Saints fans have craved cup success for so long. Over previous years we've always taken big numbers away from home and filled St Mary's at even a whiff of glory. We were unable to sell out the original allocation for the Liverpool trip, though. It's been a long season with some expensive European jaunts, but part of the reason for the disappointing take up may have had to do with fans just being ground down by constant disappointment in cup competitions. Surely we'd somehow bottle it like we always do. Saints appeared to have a clear run to the FA Cup final in 2014, only to put in a flat display in the 5th round at Sunderland. After some good work in the earlier rounds Koeman's teams were humiliated at Sheffield United and then at home to Liverpool the following season. The less said about Midtjylland the better. Prior to the Liebherr era Saints were knocked out by lower league opposition with such regularity that those results could barely be described as upsets. The way the whole JPT experience was embraced in 2009/10 shows what cup success really means to Saints supporters. Winning tomorrow would mean so much more than it did during our only previous visit to the new Wembley.

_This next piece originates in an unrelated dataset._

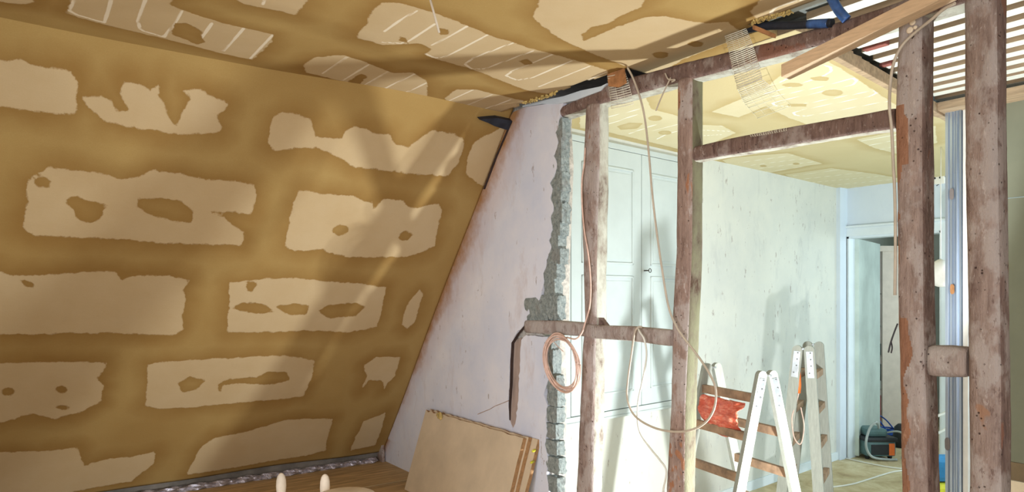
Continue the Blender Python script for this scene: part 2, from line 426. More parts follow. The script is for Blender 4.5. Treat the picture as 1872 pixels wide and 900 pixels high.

Looking through the Saints squad there are so many individual stories ready to be written. Will Jack Stephens get the chance to pull off a Chris Baird type performance on the big stage or will Martin Caceres come in and make an instant impact up against his former Barcelona teammate Zlatan Ibrahimovic? Could James Ward-Prowse finally come of age and channel fellow Pompey boy Bobby Stokes or might Sofiane Boufal provide more of that magic he displayed against Sunderland? Will United be able to handle Manolo Gabbiadini's touch and movement or will Shane Long strike late again? Don't count out young Josh Sims making the difference if he's given the chance. Any match winner will have their name etched in history forever.

If Saints are to win their second major trophy tomorrow, who better to do it against than the team they beat to win their first. United have often been good opponents for Saints, and not just in 1976. We've given them many tough games since promotion, with two historic wins at Old Trafford. Nobody will ever forget the three consecutive victories at The Dell in the 1990s either. None of the Saints players who take the field tomorrow would likely get into United's starting eleven, but the same could be said of Liverpool in the semi-final. Logic dictates United will win comfortably, but Saints have defied logic throughout this tournament already. Who's to say we won't do it once again.